Artist

Howard Shelley

Genre: Classical ,Keyboard ,Concerto
Origin: U.S.A
Active: 1972 - Present
Listen on Coda
A mainstay in Hyperion’s Romantic Piano Concerto editions, Howard Shelley has devoted particular attention to Rachmaninov and to British repertoire from the twentieth century while frequently directing ensembles from the piano. Born in London on 3 March 1950, he displayed exceptional talent early, appearing on BBC television at ten and completing his studies at the Royal College of Music at twenty-one. His first appearance at the Henry Wood Promenade Concerts came in 1972, after which he became a regular soloist both at the Proms and across BBC platforms. During the 1980s his engagement with Rachmaninov reached its peak: Hyperion began issuing his comprehensive survey of the composer’s solo piano music in 1982, and the following year he presented the entire cycle in a concentrated series of recitals at Wigmore Hall. Between 1989 and 1990 he taped the four Rachmaninov concertos for Chandos. Conducting commitments had already emerged by then, encompassing both keyboard-led performances and conventional podium work. In the early 1990s he served first as associate conductor and subsequently as principal guest conductor of the London Mozart Players, while also appearing with the Philharmonia and the London Symphony Orchestra. He later traversed all of Beethoven’s concertos with the BBC Philharmonic.

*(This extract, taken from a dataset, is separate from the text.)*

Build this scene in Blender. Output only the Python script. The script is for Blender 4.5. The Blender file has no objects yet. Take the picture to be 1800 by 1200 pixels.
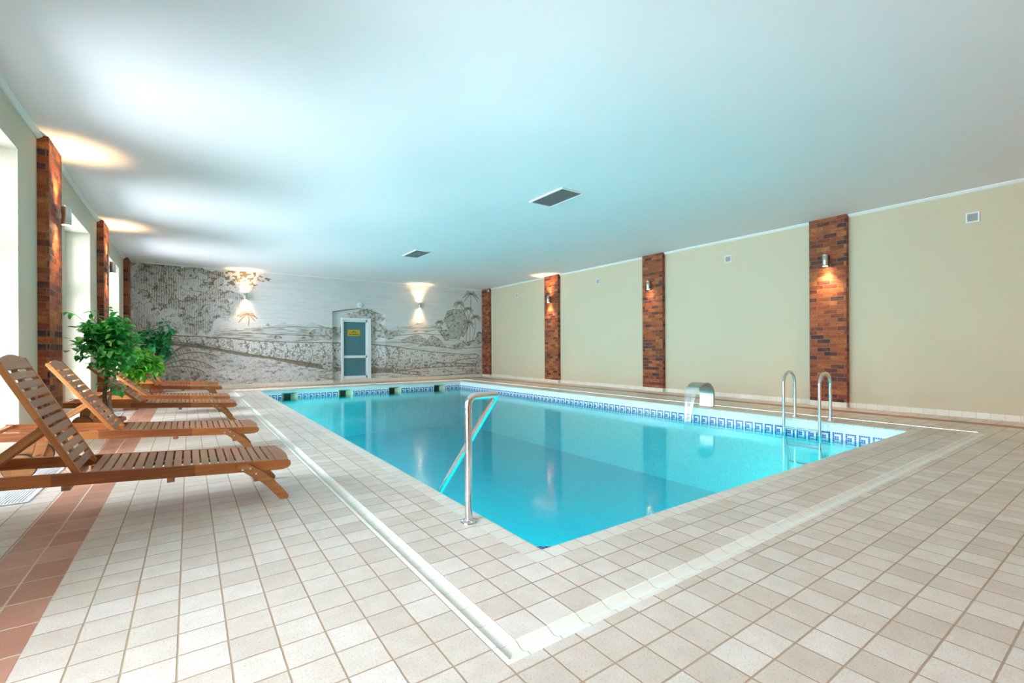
import bpy, bmesh, math, random
import numpy as np
from mathutils import Vector, Matrix
from math import sin, cos, pi, radians, sqrt, atan2

S = bpy.context.scene
COL = S.collection
R_ = random.Random(7)

# ---------------------------------------------------------------- camera, light, exposure
CAM_Z, FPX, YAW, ROLL, CY = 1.06, 809.24, 0.61133, -0.0046053, 614.18
cam_d = bpy.data.cameras.new('camera')
cam = bpy.data.objects.new('camera', cam_d); COL.objects.link(cam)
cam_d.sensor_fit = 'HORIZONTAL'; cam_d.sensor_width = 36.0
cam_d.lens = FPX / 1800.0 * 36.0
cam_d.shift_y = (CY - 600.0) / 1800.0
cam_d.clip_start = 0.05; cam_d.clip_end = 200
fwd = Vector((sin(YAW), cos(YAW), 0)); rgt = Vector((cos(YAW), -sin(YAW), 0)); up = Vector((0, 0, 1))
r2 = rgt * cos(ROLL) + up * sin(ROLL); u2 = -rgt * sin(ROLL) + up * cos(ROLL)
M = Matrix((r2, u2, -fwd)).transposed().to_4x4(); M.translation = Vector((0, 0, CAM_Z))
cam.matrix_world = M
S.camera = cam

S.view_settings.view_transform = 'Standard'; S.view_settings.look = 'None'
S.view_settings.gamma = 1.0; S.view_settings.use_curve_mapping = False
S.view_settings.exposure = 0.54
S.cycles.diffuse_bounces = 6; S.cycles.max_bounces = 14; S.cycles.transparent_max_bounces = 16

# daylight: a bright overcast sky seen through the left-hand windows
world = bpy.data.worlds.new('overcast_sky'); S.world = world; world.use_nodes = True
bg = world.node_tree.nodes['Background']
bg.inputs[0].default_value = (0.77, 0.885, 1.0, 1); bg.inputs[1].default_value = 18.5

# room measures (metres; camera stands at x=0, y=0)
XL, XR, YB, YF, ZC = -1.359, 9.634, 15.674, -4.6, 3.434
PX0, PX1, PY0, PY1 = 1.512, 7.516, 1.896, 13.80
GX0, GX1, GY0, GY1, GW = 0.873, 8.149, 1.276, 14.42, 0.097
WATER = -0.235
WIN = [(0.58, 2.45), (4.55, 6.416), (8.45, 10.386), (12.41, 14.272)]
WIN_TOP, WIN_BOT, FRAME_X = 3.03, 0.04, -1.70
for y0, y1 in WIN:                                      # light portals in the window openings
    ld = bpy.data.lights.new('window_portal', 'AREA'); ld.shape = 'RECTANGLE'
    ld.size = y1 - y0; ld.size_y = WIN_TOP - WIN_BOT; ld.cycles.is_portal = True
    o = bpy.data.objects.new('window_portal', ld); COL.objects.link(o)
    o.matrix_world = Matrix(((0, 0, -1, FRAME_X - 0.08), (1, 0, 0, (y0 + y1) / 2), (0, -1, 0, (WIN_TOP + WIN_BOT) / 2), (0, 0, 0, 1)))

# ---------------------------------------------------------------- node helpers
def new_mat(name):
    m = bpy.data.materials.new(name); m.use_nodes = True
    nt = m.node_tree; nt.nodes.clear()
    out = nt.nodes.new('ShaderNodeOutputMaterial')
    return m, nt, out
def nd(nt, typ, **k):
    n = nt.nodes.new(typ)
    for a, b in k.items():
        if a.startswith('i_'): n.inputs[int(a[2:])].default_value = b
        else: setattr(n, a, b)
    return n
def val(nt, sock, v):
    if isinstance(v, (int, float)): sock.default_value = v
    elif isinstance(v, (tuple, list)): sock.default_value = v
    else: nt.links.new(v, sock)
def mth(nt, op, a, b=0.0, c=0.0):
    n = nt.nodes.new('ShaderNodeMath'); n.operation = op
    for s, v in zip(n.inputs, (a, b, c)): val(nt, s, v)
    return n.outputs[0]
def mix(nt, f, a, b, mode='MIX'):
    n = nt.nodes.new('ShaderNodeMix'); n.data_type = 'RGBA'; n.blend_type = mode
    val(nt, n.inputs[0], f); val(nt, n.inputs[6], a); val(nt, n.inputs[7], b)
    return n.outputs[2]
def ramp(nt, f, stops, interp='LINEAR'):
    n = nt.nodes.new('ShaderNodeValToRGB'); n.color_ramp.interpolation = interp
    el = n.color_ramp.elements
    while len(el) < len(stops): el.new(0.5)
    for e, (p, c) in zip(el, stops): e.position = p; e.color = c + (1,) if len(c) == 3 else c
    val(nt, n.inputs[0], f); return n.outputs[0]
def noise(nt, vec, scale, detail=3, rough=0.5):
    n = nt.nodes.new('ShaderNodeTexNoise'); n.inputs['Scale'].default_value = scale
    n.inputs['Detail'].default_value = detail; n.inputs['Roughness'].default_value = rough
    if vec is not None: nt.links.new(vec, n.inputs['Vector'])
    return n.outputs['Fac']
def xyz(nt, vec):
    n = nt.nodes.new('ShaderNodeSeparateXYZ'); nt.links.new(vec, n.inputs[0]); return n.outputs
def comb(nt, x, y, z=0.0):
    n = nt.nodes.new('ShaderNodeCombineXYZ')
    for s, v in zip(n.inputs, (x, y, z)): val(nt, s, v)
    return n.outputs[0]
def wpos(nt): return nt.nodes.new('ShaderNodeNewGeometry').outputs['Position']
def opos(nt): return nt.nodes.new('ShaderNodeTexCoord').outputs['Object']
def uvc(nt): return nt.nodes.new('ShaderNodeUVMap').outputs[0]
def bump(nt, h, strength=0.3, dist=0.01):
    n = nt.nodes.new('ShaderNodeBump'); n.inputs['Strength'].default_value = strength
    n.inputs['Distance'].default_value = dist; nt.links.new(h, n.inputs['Height']); return n.outputs[0]
def pbr(nt, out, color, rough=0.5, metal=0.0, normal=None, spec=None, **k):
    b = nt.nodes.new('ShaderNodeBsdfPrincipled')
    val(nt, b.inputs['Base Color'], color if not isinstance(color, tuple) or len(color) == 4 else color + (1,))
    val(nt, b.inputs['Roughness'], rough); b.inputs['Metallic'].default_value = metal
    if spec is not None: b.inputs['Specular IOR Level'].default_value = spec
    if normal is not None: nt.links.new(normal, b.inputs['Normal'])
    for a, v in k.items(): val(nt, b.inputs[a.replace('_', ' ')], v)
    nt.links.new(b.outputs[0], out.inputs[0]); return b
def plain(name, color, rough=0.5, metal=0.0, spec=None, nscale=0, namp=0.1, bstr=0.0):
    m, nt, out = new_mat(name); c = color + (1,); n = None
    if nscale:
        f = noise(nt, opos(nt), nscale, 4)
        c = mix(nt, f, tuple(min(1, v * (1 - namp)) for v in color) + (1,), tuple(min(1, v * (1 + namp)) for v in color) + (1,))
        if bstr: n = bump(nt, f, bstr, 0.01)
    pbr(nt, out, c, rough, metal, n, spec); return m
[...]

Shelley’s output for Hyperion and Chandos has been extensive, frequently yielding multiple releases within a single season. He has documented numerous post-Classical scores by Johann Baptist Cramer and Muzio Clementi, an interest that expanded into Hyperion’s long-running Romantic Piano Concerto project, devoted to reviving neglected nineteenth-century works. In that series he has often directed the Tasmanian Symphony Orchestra from the keyboard; its eighty-first installment, issued by 2022, featured music by Alois (Aloys) Schmitt. A parallel Hyperion enterprise, The Classical Piano Concerto, commenced in 2014 under the same pianist-conductor arrangement and reached eight volumes by 2021, one of them devoted to Georg Benda. Shelley has also undertaken a complete traversal of Mendelssohn’s solo piano music and contributed to a Fryderyk Chopin Institute recording of Chopin’s concerted works. Named an Officer of the Order of the British Empire in 2009, he is married to pianist Hilary Macnamara, with whom he has appeared in duo repertoire; their son, conductor Alexander Shelley, has also directed his father.